Request ▸ Write every line out verbatim and omit the pictures.
<<<<
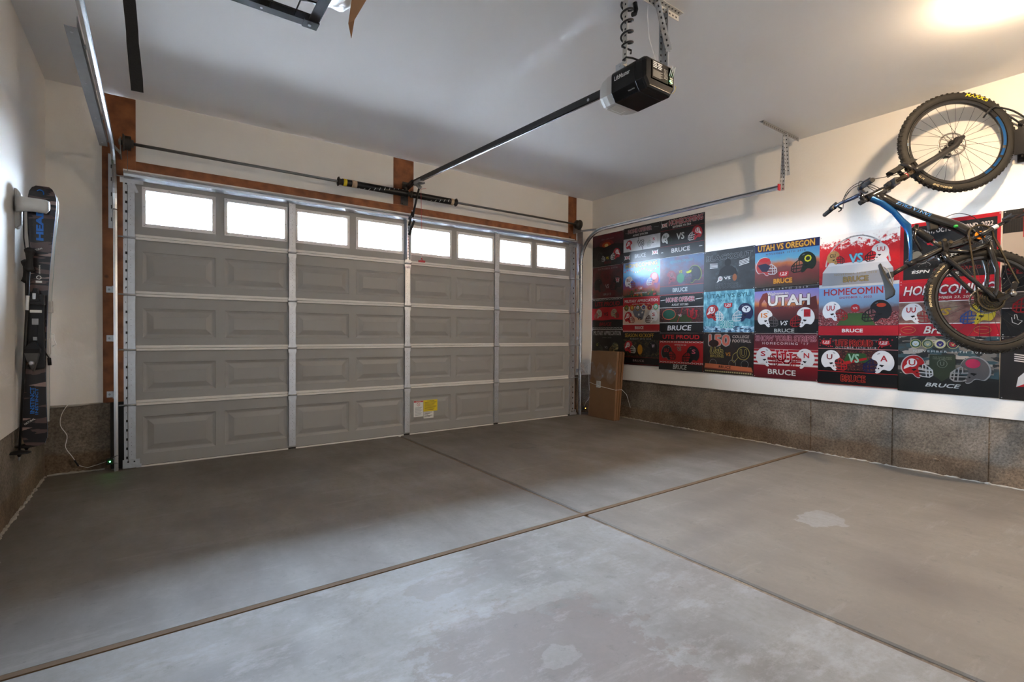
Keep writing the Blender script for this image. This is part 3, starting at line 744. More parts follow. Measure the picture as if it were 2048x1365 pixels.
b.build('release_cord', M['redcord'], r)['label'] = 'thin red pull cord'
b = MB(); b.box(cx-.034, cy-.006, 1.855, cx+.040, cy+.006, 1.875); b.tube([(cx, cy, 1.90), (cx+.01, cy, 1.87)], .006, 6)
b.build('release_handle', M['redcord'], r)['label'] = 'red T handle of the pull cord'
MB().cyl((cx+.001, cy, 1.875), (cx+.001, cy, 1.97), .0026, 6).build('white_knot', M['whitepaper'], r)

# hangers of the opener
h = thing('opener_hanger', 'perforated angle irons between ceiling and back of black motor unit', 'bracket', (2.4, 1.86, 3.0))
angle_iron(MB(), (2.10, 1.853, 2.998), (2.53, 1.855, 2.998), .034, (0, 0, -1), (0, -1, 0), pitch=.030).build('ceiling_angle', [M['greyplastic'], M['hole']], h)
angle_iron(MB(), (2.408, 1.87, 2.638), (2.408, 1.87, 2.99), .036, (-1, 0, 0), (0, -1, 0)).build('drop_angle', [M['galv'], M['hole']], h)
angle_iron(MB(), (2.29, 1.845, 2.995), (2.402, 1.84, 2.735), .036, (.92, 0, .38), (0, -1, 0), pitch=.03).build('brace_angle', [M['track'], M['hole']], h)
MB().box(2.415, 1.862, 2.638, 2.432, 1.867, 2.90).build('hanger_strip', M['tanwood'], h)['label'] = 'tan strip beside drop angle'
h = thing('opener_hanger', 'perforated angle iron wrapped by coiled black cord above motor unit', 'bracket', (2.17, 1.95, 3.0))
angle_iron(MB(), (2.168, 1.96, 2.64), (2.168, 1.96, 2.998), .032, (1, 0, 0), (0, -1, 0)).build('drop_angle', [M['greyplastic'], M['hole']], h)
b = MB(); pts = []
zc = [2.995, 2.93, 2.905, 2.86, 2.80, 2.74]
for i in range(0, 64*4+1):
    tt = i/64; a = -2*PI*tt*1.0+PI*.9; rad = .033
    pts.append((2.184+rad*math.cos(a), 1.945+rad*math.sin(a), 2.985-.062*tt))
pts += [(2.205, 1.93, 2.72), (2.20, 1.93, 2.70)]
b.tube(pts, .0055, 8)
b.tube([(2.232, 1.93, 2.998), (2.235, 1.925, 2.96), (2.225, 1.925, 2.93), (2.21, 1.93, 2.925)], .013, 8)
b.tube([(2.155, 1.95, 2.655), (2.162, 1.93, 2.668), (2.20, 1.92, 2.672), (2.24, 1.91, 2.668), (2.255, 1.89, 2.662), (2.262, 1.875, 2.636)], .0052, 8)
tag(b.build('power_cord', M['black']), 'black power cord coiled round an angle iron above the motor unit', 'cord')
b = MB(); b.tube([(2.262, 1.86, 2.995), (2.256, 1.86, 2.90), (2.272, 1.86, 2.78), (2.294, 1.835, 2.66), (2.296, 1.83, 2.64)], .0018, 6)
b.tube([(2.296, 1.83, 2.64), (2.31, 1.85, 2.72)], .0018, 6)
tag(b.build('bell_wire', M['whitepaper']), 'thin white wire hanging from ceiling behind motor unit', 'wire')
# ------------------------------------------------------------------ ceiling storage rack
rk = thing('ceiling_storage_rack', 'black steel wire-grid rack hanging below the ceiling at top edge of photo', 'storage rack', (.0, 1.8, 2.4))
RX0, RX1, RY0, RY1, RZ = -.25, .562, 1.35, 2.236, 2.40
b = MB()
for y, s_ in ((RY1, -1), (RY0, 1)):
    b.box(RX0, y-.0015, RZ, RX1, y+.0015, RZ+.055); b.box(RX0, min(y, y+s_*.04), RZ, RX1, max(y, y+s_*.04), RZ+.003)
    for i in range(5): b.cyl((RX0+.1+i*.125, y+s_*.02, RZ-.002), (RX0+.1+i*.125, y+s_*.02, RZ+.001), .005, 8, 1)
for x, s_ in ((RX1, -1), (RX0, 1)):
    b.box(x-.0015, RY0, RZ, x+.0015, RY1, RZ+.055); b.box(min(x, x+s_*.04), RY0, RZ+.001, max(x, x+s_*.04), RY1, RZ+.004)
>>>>
Result of this task ▸
Keep writing the Blender script for this image. This is part 3, starting at line 744. More parts follow. Measure the picture as if it were 2048x1365 pixels.
b.build('release_cord', M['redcord'], r)['label'] = 'thin red pull cord'
b = MB(); b.box(cx-.034, cy-.006, 1.855, cx+.040, cy+.006, 1.875); b.tube([(cx, cy, 1.90), (cx+.01, cy, 1.87)], .006, 6)
b.build('release_handle', M['redcord'], r)['label'] = 'red T handle of the pull cord'
MB().cyl((cx+.001, cy, 1.875), (cx+.001, cy, 1.97), .0026, 6).build('white_knot', M['whitepaper'], r)

# hangers of the opener
h = thing('opener_hanger', 'perforated angle irons between ceiling and back of black motor unit', 'bracket', (2.4, 1.86, 3.0))
angle_iron(MB(), (2.10, 1.853, 2.998), (2.53, 1.855, 2.998), .034, (0, 0, -1), (0, -1, 0), pitch=.030).build('ceiling_angle', [M['greyplastic'], M['hole']], h)
angle_iron(MB(), (2.408, 1.87, 2.638), (2.408, 1.87, 2.99), .036, (-1, 0, 0), (0, -1, 0)).build('drop_angle', [M['galv'], M['hole']], h)
angle_iron(MB(), (2.29, 1.845, 2.995), (2.402, 1.84, 2.735), .036, (.92, 0, .38), (0, -1, 0), pitch=.03).build('brace_angle', [M['track'], M['hole']], h)
MB().box(2.415, 1.862, 2.638, 2.432, 1.867, 2.90).build('hanger_strip', M['tanwood'], h)['label'] = 'tan strip beside drop angle'
h = thing('opener_hanger', 'perforated angle iron wrapped by coiled black cord above motor unit', 'bracket', (2.17, 1.95, 3.0))
angle_iron(MB(), (2.168, 1.96, 2.64), (2.168, 1.96, 2.998), .032, (1, 0, 0), (0, -1, 0)).build('drop_angle', [M['greyplastic'], M['hole']], h)
b = MB(); pts = []
zc = [2.995, 2.93, 2.905, 2.86, 2.80, 2.74]
for i in range(0, 64*4+1):
    tt = i/64; a = -2*PI*tt*1.0+PI*.9; rad = .033
    pts.append((2.184+rad*math.cos(a), 1.945+rad*math.sin(a), 2.985-.062*tt))
pts += [(2.205, 1.93, 2.72), (2.20, 1.93, 2.70)]
b.tube(pts, .0055, 8)
b.tube([(2.232, 1.93, 2.998), (2.235, 1.925, 2.96), (2.225, 1.925, 2.93), (2.21, 1.93, 2.925)], .013, 8)
b.tube([(2.155, 1.95, 2.655), (2.162, 1.93, 2.668), (2.20, 1.92, 2.672), (2.24, 1.91, 2.668), (2.255, 1.89, 2.662), (2.262, 1.875, 2.636)], .0052, 8)
tag(b.build('power_cord', M['black']), 'black power cord coiled round an angle iron above the motor unit', 'cord')
b = MB(); b.tube([(2.262, 1.86, 2.995), (2.256, 1.86, 2.90), (2.272, 1.86, 2.78), (2.294, 1.835, 2.66), (2.296, 1.83, 2.64)], .0018, 6)
b.tube([(2.296, 1.83, 2.64), (2.31, 1.85, 2.72)], .0018, 6)
tag(b.build('bell_wire', M['whitepaper']), 'thin white wire hanging from ceiling behind motor unit', 'wire')
# ------------------------------------------------------------------ ceiling storage rack
rk = thing('ceiling_storage_rack', 'black steel wire-grid rack hanging below the ceiling at top edge of photo', 'storage rack', (.0, 1.8, 2.4))
RX0, RX1, RY0, RY1, RZ = -.25, .562, 1.35, 2.236, 2.40
b = MB()
for y, s_ in ((RY1, -1), (RY0, 1)):
    b.box(RX0, y-.0015, RZ, RX1, y+.0015, RZ+.055); b.box(RX0, min(y, y+s_*.04), RZ, RX1, max(y, y+s_*.04), RZ+.003)
    for i in range(5): b.cyl((RX0+.1+i*.125, y+s_*.02, RZ-.002), (RX0+.1+i*.125, y+s_*.02, RZ+.001), .005, 8, 1)
for x, s_ in ((RX1, -1), (RX0, 1)):
    b.box(x-.0015, RY0, RZ, x+.0015, RY1, RZ+.055); b.box(min(x, x+s_*.04), RY0, RZ+.001, max(x, x+s_*.04), RY1, RZ+.004)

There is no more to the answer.